Do we really need to know the results of elections any faster? This is a dubious advantage, at best, and one, in my opinion, that doesn't deserve much thought beyond two short paragraphs.

Other Problems

There are other problems with electronic voting machines. Who makes them? Who oversees the design? Who ensures a design that has the security of the votes of the American people in mind?

Right now, the answers to these questions are worrying. Diebold is one of the main manufacturers of voting machines, and it's a heavy contributor to the Republican party. Even if it was a heavy contributor to the Democratic party, I wouldn't feel comfortable with them making the systems that lie at the foundation of our nation's society.

Not only that, but Diebold is actively refusing to divulge the source code to members of the public, and even security researchers are having trouble accessing the source code to look for vulnerabilities. The company even has the gall to bully cable TV networks for airing documentaries that even suggest we have a problem with the electronic voting machines that we already use.

Shouldn't any member of the public be able to look at the foundation of our democracy and be able to check, by themselves, whether it's reliable, secure, and valid? With paper receipts, nothing is left to the imagination: if you want to know how the voting system works, just go vote! You see the ballots, you know what happens to the ballot when you vote for a certain candidate or proposition, and you know where that paper ballot goes. With electronic voting, there is an ominous black box that you touch or press buttons on, and magically a vote is counted. How do you know that your vote was recorded correctly?
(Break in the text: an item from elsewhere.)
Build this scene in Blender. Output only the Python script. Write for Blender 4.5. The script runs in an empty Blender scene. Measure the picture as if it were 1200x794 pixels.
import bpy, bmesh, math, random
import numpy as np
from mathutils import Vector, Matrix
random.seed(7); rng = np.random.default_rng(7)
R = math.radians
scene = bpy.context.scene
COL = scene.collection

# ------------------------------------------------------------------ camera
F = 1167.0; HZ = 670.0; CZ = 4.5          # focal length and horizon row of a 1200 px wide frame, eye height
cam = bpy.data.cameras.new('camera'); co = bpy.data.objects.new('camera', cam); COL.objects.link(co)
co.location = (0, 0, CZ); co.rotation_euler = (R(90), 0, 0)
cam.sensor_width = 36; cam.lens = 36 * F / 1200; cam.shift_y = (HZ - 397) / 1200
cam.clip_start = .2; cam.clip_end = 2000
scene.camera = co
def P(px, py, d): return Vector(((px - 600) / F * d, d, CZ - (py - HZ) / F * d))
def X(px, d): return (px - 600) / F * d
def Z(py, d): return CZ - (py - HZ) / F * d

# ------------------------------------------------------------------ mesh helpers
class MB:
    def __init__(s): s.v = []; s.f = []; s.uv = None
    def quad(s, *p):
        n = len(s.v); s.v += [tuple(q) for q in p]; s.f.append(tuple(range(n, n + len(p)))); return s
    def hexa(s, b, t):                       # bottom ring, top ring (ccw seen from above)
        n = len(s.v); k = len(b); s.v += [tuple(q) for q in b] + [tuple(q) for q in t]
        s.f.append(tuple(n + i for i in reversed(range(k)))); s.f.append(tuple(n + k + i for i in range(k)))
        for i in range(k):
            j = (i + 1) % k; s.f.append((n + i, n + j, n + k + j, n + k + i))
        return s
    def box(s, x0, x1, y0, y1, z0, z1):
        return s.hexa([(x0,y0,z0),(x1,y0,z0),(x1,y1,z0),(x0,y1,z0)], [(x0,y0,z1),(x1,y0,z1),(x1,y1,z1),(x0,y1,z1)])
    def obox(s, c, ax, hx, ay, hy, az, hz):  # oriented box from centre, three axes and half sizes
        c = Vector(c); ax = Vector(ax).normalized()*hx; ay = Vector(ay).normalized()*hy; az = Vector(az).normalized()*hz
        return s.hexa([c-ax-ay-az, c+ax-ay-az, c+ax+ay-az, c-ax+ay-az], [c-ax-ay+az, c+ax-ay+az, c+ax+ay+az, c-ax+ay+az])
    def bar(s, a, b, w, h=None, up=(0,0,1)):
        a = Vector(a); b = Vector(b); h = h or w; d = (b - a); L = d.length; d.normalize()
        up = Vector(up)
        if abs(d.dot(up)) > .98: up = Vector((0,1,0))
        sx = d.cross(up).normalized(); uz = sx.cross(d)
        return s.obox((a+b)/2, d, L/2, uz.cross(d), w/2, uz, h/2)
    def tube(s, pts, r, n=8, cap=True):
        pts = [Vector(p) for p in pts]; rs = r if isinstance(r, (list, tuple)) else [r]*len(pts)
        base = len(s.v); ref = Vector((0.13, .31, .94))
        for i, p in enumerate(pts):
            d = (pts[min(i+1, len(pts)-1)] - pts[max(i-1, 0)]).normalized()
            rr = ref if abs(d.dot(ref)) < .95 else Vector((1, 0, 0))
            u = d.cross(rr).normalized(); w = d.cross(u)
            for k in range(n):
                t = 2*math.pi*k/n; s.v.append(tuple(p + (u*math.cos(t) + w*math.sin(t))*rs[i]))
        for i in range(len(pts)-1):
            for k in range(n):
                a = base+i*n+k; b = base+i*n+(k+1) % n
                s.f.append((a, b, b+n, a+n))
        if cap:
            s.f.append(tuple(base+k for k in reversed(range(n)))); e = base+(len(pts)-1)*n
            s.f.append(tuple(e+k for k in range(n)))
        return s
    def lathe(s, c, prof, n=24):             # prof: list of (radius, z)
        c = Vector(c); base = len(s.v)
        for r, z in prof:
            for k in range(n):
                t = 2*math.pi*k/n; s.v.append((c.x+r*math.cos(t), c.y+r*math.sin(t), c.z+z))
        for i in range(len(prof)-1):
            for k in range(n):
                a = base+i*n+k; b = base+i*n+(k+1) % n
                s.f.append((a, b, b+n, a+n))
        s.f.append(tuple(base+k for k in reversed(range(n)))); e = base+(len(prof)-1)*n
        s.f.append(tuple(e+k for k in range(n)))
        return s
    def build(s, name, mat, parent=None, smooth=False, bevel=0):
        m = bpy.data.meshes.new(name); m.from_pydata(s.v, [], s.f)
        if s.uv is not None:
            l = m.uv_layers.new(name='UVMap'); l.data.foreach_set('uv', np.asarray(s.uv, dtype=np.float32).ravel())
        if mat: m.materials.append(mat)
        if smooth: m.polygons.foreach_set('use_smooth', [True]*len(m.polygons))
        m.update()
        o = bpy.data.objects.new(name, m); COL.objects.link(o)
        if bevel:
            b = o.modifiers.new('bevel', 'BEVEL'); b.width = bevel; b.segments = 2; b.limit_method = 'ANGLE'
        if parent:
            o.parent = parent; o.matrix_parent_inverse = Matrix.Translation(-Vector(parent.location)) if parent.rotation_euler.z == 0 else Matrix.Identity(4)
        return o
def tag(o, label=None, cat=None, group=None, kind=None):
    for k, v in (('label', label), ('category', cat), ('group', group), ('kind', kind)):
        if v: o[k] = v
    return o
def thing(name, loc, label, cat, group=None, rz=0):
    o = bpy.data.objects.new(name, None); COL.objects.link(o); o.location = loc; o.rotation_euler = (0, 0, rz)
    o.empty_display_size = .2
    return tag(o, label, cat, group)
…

How do you know that the paper receipt printed out actually matches the vote that was placed by the machine on the voting card?

And why isn't our federal government requiring voting machine manufacturers to divulge the source code to anyone who wants it? The transparency in creating voting machines is a necessity if we can really trust the foundation of our democracy.

Back to Paper!

With electronic voting machines, we seem to have put into place a system that is non-transparent, fraught with problems (ones that are happening today), and easily hackable, three things that couldn't be said for the previous paper-based system. And yet we trudge on, we stay the course.

I'm not deluded enough to think that the nation will revert back to a paper voting system. But it still seems to be the right choice. Don't get me wrong: I'm all for pushing the boundaries of science and technology, but only when it offers obvious benefits, not just drawbacks.